ETF providers and financial advisors often cite the lower costs of ETFs as a significant advantage over mutual funds. But as ETFs grow in nature and number – with new strategies and more active management – some costs have begun to edge upward.
And with costs continuing to be a key focus for clients concerned about performance, this trend is one you may need to address more often when considering ETFs.
John De Goey, portfolio manager with Toronto-based Industrial Alliance Securities Inc., says that the virtue of low costs remains the main attraction of ETFs; when that element begins to change, generally because of more active management, ETFs may become less attractive.
“I would rather have a low-cost, indexed mutual fund than a high-cost, actively managed ETF,” he says.
Pat Dunwoody, executive director of the Toronto-based Canadian ETF Association, says she doesn’t see upward pressure on the costs of ETFs. Some products will, by their nature, be more expensive, but she anticipates no change in what she calls “the race to the bottom.”
That’s partly due to competition, Dunwoody says, as well as the absence of the back-office costs and customer service that play a role in the costs of mutual funds. “Those costs won’t come into play [with ETFs] – ever,” she notes.

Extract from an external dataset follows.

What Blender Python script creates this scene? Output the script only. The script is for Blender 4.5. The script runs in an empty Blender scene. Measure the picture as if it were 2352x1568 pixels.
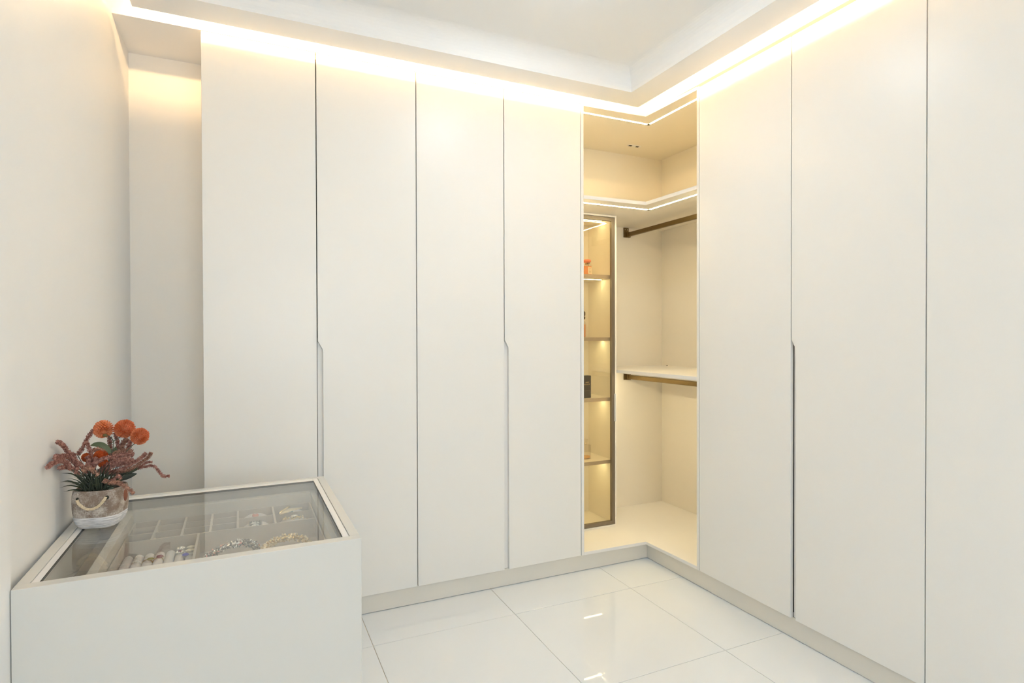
import bpy, bmesh, math, random
from mathutils import Vector, Matrix, Quaternion
random.seed(7)
R = math.radians
scene = bpy.context.scene
COL = scene.collection

# ------------------------------------------------------------------ camera
cam_d = bpy.data.cameras.new('camera'); cam = bpy.data.objects.new('camera', cam_d); COL.objects.link(cam)
cam_d.sensor_width = 36.0; cam_d.lens = 20.2437; cam_d.clip_start = 0.02
_r = (0.908909705524042, -0.4169838917514941, -0.0027534022549242794)
_u = (0.006262945496913305, 0.007048646609289493, 0.999955545059219)
_b = (-0.4169459469978115, -0.9088865444051615, 0.009018130701122756)
_c = (-2.021295, -2.607835, 1.25)
cam.matrix_world = Matrix(((_r[0], _u[0], _b[0], _c[0]), (_r[1], _u[1], _b[1], _c[1]), (_r[2], _u[2], _b[2], _c[2]), (0, 0, 0, 1)))
scene.camera = cam

# ------------------------------------------------------------------ world, exposure, large lights
scene.view_settings.view_transform = 'Standard'; scene.view_settings.look = 'None'
scene.view_settings.exposure = 0.0; scene.view_settings.gamma = 1.0
scene.view_settings.use_curve_mapping = False
scene.cycles.use_denoising = True
scene.cycles.max_bounces = 14; scene.cycles.diffuse_bounces = 8
scene.cycles.transparent_max_bounces = 16
scene.cycles.sample_clamp_indirect = 0.0
w = bpy.data.worlds.new('world'); scene.world = w; w.use_nodes = True
w.node_tree.nodes['Background'].inputs[0].default_value = (0.80, 0.88, 1.0, 1)
w.node_tree.nodes['Background'].inputs[1].default_value = 1.2

# radiance of each group of lamps (r, g, b)
COVE_L = (4.1, 2.6, 1.18)            # watts per metre of the cove strips
COVE_TILT, COVE_SPREAD = 12.0, 130.0   # how the cove strips are aimed
UPPER_L = (52, 44.5, 24)       # strip under the top panel of the corner unit
MID_L = (90, 74.5, 46)         # strip under its upper shelf
HANG_L = (58, 49, 31)        # strip under its hanging shelf
CAB_L = (35.5, 32.5, 18.5)         # strips inside the glass cabinet
LAMP_L = (46, 50.5, 53.5)        # ceiling lamp nearest the corner
WINDOW_FILL_W = (25.5, 28.2, 29.2)      # fill light from an unseen window added behind the camera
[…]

For De Goey, the issue is influenced by what he considers a distinct advantage of ETFs: the alternatives that help clients participate in a wider range of investment options than mutual funds. “Once you get past the first three-quarters of ETF products that might be relatively plain-vanilla, there’s another 25% available that do things, express [investing] opinions and viewpoints, and get exposure to asset classes that you just can’t get or do or find with mutual funds.”
The expanding use of fee-based compensation adds to the debate about costs and performance, Dunwoody says. The majority of advisors remain unable to use ETFs, partly due to the structure of their compensation, which generally includes some commissions-based revenue. “There’s no easy way to compensate the advisor for doing the work and selecting the product if the client’s not in a fee-based account,” she says.

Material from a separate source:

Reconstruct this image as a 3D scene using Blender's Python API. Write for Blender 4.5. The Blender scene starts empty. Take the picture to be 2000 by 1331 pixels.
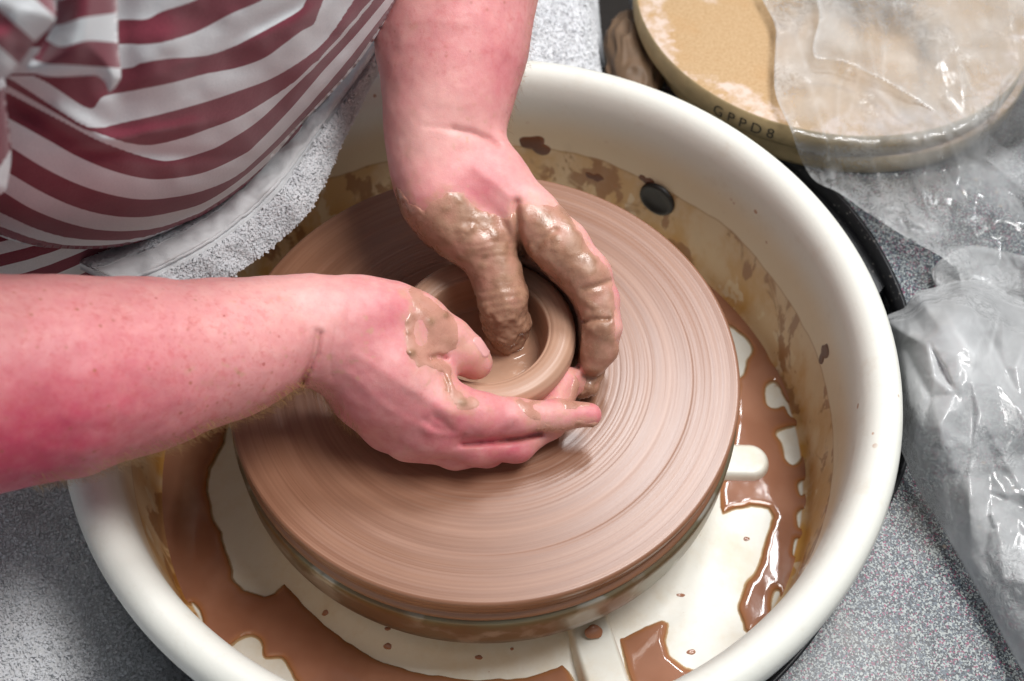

But, as fee-based advisory practices grow in number, those advisors are likely to be looking for other ways to reduce costs for clients – and choosing ETFs can be key in that process. ETFs will be especially popular once advisors licensed by the Mutual Fund Dealers Association of Canada (MFDA) gain better access to ETFs. “Once we really get the MFDA advisors into the marketplace more aggressively, I think we’ll see a real shift [in ETF sales] over the next year or two,” Dunwoody says.
Although costs for ETFs remain mostly competitive, especially for classic, passively managed index funds, Dan Hallett, vice president with Oakville, Ont.-based HighView Financial Group, suggests that the rapid growth of newer, feature-laden – and often pricier – ETFs should be approached with some caution: “There is always a new [ETF-linked] index that’s really driven by whatever strategies the sponsor is creating.” The result, he adds, is that advisors can be left sifting through an array of choices that can sometimes look like change for its own sake.

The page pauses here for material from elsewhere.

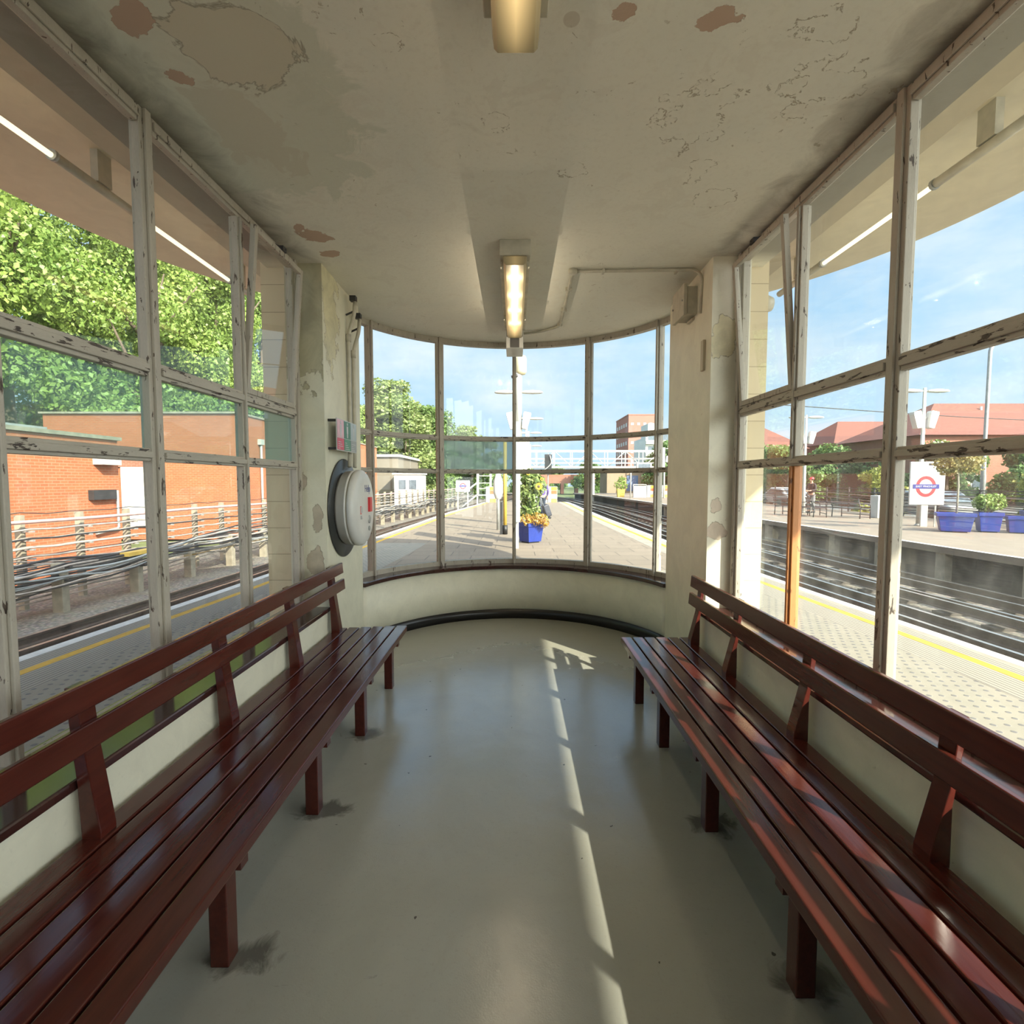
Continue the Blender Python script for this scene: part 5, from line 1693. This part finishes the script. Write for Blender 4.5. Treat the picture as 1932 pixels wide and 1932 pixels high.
# ---- red-roofed houses, tower, flats
def house(x0, x1, y0, y1, zb, ze, zr, label, hip=3.5, nwin=6, name='house'):
    cx, cy = (x0+x1)/2, (y0+y1)/2
    t = thing(name, label, 'building', (cx, cy, zb))
    MB().box((x0, y0, zb), (x1, y1, ze)).build('wall', M['brick_red'], t, world=True)
    e = 0.5
    a = [(x0-e, y0-e, ze), (x1+e, y0-e, ze), (x1+e, y1+e, ze), (x0-e, y1+e, ze)]
    if (x1-x0) > (y1-y0): r = [(x0+hip, cy, zr), (x1-hip, cy, zr)]; fs = [(0,1,5,4), (1,2,5), (2,3,4,5), (3,0,4), (0,3,2,1)]
    else: r = [(cx, y0+hip, zr), (cx, y1-hip, zr)]; fs = [(0,1,4), (1,2,5,4), (2,3,5), (3,0,4,5), (0,3,2,1)]
    MB().add(a+r, fs).build('roof', M['roof_tile'], t, world=True)
    for k in range(nwin):
        x = x0 + (x1-x0)*(k+0.5)/nwin
        for z in (ze-1.7, ze-4.4):
            w = MB().box((x-0.6, y0-0.05, z), (x+0.6, y0, z+1.2)).build('window', M['white_paint'], t, world=True)
            MB().box((x-0.5, y0-0.07, z+0.1), (x+0.5, y0-0.055, z+1.1)).build('pane', M['window_dark'], w, world=True)
    return t


t = house(33.0, 62.0, 42.0, 52.0, -1.0, 5.3, 8.6, 'long brick house with big red tiled roof behind the sign', 5.0, 9)
MB().box((49.0, 45.5, 7.2), (51.4, 47.5, 9.6)).build('chimney', M['brick_red'], t, world=True)
MB().add([(47.5, 41.4, 5.2), (52.5, 41.4, 5.2), (50.0, 41.4, 7.6), (47.5, 46, 5.2), (52.5, 46, 5.2), (50.0, 46, 7.6)], [(0,1,2), (3,5,4), (0,2,5,3), (1,4,5,2), (0,3,4,1)]).build('gable', M['roof_tile'], t, world=True)
for (x, z) in ((37.0, 7.1), (38.4, 7.2), (44.0, 7.2), (45.2, 7.3), (41.2, 7.9)):
    MB().tube([(x, 45.0+ (z-7)*0.9, z-0.6), (x, 45.0+(z-7)*0.9, z+0.25)], 0.09, 8).build('roof_vent', M['white_paint'], t, world=True)
house(30, 44, 78, 90, -1.0, 6.5, 10.5, 'distant hazy house with red brown roof, left of the big red roof', 4.0, 4)
house(46, 64, 74, 86, -1.0, 7.0, 10.8, 'distant house with brown roof directly left of the big red roof', 4.0, 4)
house(58, 80, 60, 70, -1.0, 7.0, 11.0, 'brick house with red roof at right edge of the view', 4.0, 4)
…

“More choice doesn’t always result in better outcomes,” says Hallett, noting that advising clients to switch from actively managed mutual funds to acquire what are, in effect, actively managed ETFs is not necessarily helpful.
“It comes down to what the advisor and the client believe in,” Hallett says, noting that many clients take the time to inform themselves about their investing options and the costs of investing. “[Passive ETFs] are still a pretty easy choice because you can ignore the majority of the products out there. Then, you’re really just choosing among a very small group of index funds.”
If you and your clients prefer active fund management, you’re among the majority, in Hallett’s view, and the choice of fund then becomes more difficult as ETFs increase in number: “You have a lot of products to sift through. So, you’re back to the same challenges that advisors and investors have faced with mutual funds for a long time.”